[BEGIN The data]
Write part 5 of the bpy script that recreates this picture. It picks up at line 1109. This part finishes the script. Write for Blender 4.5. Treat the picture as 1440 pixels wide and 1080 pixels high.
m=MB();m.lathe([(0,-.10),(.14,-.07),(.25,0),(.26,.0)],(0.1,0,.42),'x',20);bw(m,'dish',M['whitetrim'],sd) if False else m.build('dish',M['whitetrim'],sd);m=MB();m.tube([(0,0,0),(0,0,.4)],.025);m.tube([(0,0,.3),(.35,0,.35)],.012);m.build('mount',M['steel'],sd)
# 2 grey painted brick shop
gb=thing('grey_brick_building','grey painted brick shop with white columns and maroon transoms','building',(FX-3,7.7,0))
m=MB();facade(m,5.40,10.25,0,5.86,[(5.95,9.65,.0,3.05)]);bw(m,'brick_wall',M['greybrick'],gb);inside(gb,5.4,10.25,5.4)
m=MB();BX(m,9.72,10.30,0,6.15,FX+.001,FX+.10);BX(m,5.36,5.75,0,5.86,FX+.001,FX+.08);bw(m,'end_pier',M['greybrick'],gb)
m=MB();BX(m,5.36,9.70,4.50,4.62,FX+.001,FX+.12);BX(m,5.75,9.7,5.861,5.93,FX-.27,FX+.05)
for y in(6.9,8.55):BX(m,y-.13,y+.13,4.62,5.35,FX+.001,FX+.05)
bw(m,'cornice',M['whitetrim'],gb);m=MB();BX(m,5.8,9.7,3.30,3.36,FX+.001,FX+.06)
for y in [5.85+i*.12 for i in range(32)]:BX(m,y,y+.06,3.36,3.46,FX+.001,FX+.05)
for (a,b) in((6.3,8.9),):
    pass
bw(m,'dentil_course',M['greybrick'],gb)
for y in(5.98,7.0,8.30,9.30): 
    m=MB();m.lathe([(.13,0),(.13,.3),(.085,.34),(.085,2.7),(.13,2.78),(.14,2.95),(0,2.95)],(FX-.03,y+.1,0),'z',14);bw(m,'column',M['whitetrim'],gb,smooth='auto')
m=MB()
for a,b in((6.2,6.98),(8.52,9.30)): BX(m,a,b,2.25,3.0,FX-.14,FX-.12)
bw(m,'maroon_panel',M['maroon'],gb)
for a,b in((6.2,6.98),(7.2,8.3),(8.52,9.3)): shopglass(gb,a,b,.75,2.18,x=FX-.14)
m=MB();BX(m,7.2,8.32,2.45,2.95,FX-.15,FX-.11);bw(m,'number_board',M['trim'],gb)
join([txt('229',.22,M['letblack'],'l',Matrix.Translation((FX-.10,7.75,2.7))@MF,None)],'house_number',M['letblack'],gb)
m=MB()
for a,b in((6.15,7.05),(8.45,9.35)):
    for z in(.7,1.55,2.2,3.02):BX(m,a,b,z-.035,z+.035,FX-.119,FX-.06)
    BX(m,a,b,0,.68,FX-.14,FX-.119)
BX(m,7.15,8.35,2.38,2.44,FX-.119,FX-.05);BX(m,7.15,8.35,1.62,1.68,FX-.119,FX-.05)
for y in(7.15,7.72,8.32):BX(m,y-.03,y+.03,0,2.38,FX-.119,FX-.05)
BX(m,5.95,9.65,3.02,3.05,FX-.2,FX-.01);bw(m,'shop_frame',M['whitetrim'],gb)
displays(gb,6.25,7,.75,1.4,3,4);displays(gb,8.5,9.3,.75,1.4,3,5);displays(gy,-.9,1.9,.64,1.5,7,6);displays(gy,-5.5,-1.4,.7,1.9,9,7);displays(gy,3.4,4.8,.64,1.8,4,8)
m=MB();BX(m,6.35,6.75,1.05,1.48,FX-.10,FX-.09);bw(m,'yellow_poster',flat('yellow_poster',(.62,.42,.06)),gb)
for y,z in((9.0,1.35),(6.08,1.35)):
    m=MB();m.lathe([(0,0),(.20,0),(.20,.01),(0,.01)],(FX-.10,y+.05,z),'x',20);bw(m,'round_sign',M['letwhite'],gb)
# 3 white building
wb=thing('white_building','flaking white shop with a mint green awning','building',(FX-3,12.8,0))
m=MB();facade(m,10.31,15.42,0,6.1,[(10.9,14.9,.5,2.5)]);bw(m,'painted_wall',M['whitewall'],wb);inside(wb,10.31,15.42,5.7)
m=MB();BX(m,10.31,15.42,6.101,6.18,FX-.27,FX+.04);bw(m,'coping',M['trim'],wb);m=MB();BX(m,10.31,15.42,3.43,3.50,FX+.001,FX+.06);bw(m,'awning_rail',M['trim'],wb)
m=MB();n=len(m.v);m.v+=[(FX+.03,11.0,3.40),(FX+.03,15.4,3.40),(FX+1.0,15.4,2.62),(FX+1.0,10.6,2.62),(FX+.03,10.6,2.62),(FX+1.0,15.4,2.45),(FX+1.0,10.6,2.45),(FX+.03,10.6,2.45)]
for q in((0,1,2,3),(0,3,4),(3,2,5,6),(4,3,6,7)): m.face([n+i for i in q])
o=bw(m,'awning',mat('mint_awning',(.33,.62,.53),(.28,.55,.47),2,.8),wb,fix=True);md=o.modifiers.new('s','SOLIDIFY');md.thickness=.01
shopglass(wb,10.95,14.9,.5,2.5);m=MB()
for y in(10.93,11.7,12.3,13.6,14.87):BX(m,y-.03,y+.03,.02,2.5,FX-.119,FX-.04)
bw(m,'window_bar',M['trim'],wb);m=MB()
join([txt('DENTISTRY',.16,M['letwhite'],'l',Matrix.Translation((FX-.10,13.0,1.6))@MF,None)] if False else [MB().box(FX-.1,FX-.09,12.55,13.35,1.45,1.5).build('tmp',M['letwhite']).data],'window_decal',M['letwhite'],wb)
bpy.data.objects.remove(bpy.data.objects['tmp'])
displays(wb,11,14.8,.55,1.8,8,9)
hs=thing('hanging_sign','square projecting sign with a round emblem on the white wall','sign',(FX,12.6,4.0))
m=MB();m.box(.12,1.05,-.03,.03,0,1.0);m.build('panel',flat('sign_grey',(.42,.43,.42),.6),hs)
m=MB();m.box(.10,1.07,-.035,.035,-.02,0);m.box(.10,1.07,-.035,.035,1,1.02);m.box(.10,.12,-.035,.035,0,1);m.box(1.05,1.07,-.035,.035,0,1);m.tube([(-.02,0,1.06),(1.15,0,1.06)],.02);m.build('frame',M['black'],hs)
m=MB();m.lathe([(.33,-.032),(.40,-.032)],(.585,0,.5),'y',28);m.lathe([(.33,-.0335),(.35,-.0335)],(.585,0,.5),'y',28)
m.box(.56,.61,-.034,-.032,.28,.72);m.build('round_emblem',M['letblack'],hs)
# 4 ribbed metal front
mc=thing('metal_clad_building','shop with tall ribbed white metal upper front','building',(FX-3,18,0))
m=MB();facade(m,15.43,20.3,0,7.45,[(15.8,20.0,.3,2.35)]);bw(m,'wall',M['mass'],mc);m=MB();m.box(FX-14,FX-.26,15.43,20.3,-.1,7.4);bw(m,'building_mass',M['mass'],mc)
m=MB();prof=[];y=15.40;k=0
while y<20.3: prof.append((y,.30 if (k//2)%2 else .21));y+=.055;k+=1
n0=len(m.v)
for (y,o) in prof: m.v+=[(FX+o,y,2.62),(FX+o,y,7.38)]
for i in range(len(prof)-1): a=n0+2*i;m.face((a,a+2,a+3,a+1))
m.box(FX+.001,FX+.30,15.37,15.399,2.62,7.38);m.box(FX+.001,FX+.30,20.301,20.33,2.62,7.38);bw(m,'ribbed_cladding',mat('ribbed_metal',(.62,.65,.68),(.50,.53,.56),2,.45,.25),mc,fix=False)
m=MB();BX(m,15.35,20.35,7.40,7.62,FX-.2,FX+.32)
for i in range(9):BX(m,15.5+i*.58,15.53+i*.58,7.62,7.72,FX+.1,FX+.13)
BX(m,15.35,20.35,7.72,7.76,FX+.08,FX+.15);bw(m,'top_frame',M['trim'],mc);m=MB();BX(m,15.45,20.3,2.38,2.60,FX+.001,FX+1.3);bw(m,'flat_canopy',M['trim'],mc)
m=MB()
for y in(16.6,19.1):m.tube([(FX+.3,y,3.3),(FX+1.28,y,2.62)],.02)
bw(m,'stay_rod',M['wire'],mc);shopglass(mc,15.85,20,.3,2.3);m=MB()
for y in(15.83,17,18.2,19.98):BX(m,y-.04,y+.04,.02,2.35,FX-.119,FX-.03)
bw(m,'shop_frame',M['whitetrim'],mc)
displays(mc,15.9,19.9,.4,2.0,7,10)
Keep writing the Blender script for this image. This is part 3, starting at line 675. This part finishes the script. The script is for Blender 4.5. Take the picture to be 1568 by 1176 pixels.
[END The data]
Lines holding the word "This" should be counted across the entries; state only how many there are.

• [Written answer]
2